Greed also manifests itself as undue optimism or, more subtly, as complacency in the face of bad news. 

Finally greed can cause investors to shift their focus away from the achievement of long-term investment goals in favor of short-term speculation.

#10: Stock Market Cycles 

All market fads come to an end. Security prices eventually become too high, supply catches up with and then exceeds demand, the top is reached, and the downward slide ensues. 

There will always be cycles of investment fashion and just as surely investors who are susceptible to them. 

It is only fair to note that it is not easy to distinguish an investment fad from a real business trend. Indeed, many investment fads originate in real business trends, which deserve to be reflected in stock prices. 

The fad becomes dangerous, however, when share prices reach levels that are not supported by the conservatively appraised values of the underlying businesses. 

#11: How Big Investors Misbehave and Why They Underperform 

If the behavior of institutional investors weren't so horrifying, it might actually be humorous. 

Hundreds of billions of other people's hard-earned dollars are routinely whipped from investment to investment based on little or no in-depth research or analysis. 

The prevalent mentality is consensus, groupthink. Acting with the crowd ensures an acceptable mediocrity; acting independently runs the risk of unacceptable underperformance. 

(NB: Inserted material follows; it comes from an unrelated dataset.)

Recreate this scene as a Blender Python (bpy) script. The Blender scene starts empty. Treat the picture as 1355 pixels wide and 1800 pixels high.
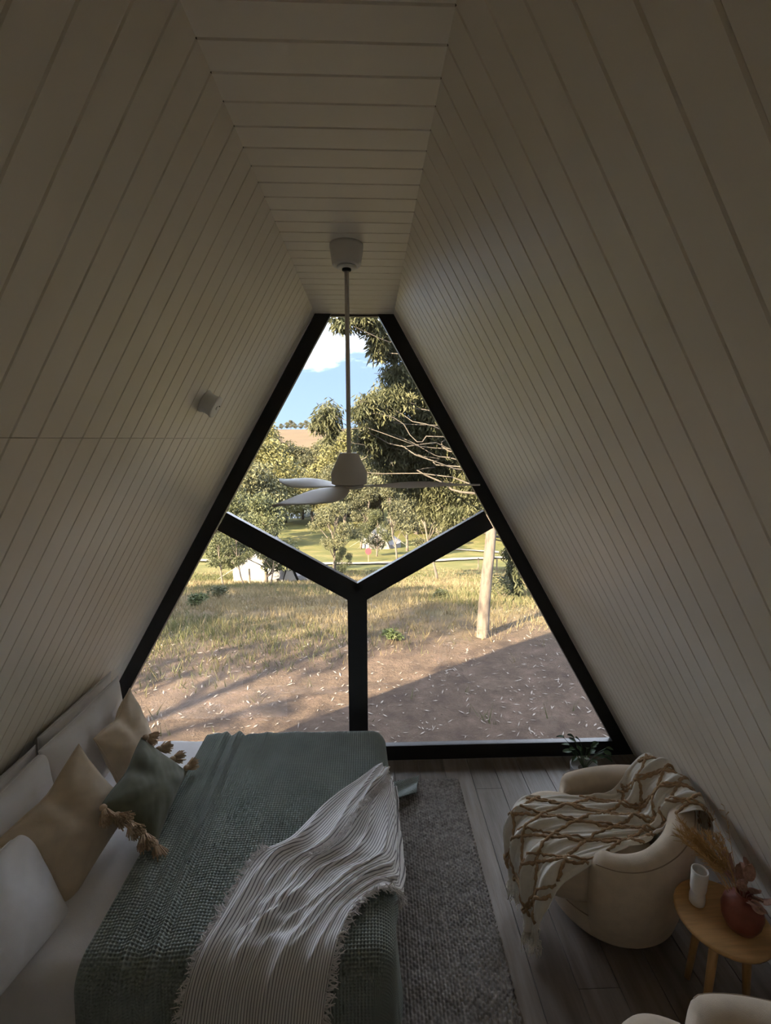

Indeed, the short-term, relative-performance orientation of many money managers has made "institutional investor" a contradiction in terms. 

Most money managers are compensated, not according to the results they achieve, but as a percentage of the total assets under management. The incentive is to expand managed assets in order to generate more fees. Yet while a money management business typically becomes more profitable as assets under management increase, good investment performance becomes increasingly difficult. 

This conflict between the best interests of the money manager and that of the clients is typically resolved in the manager's favor.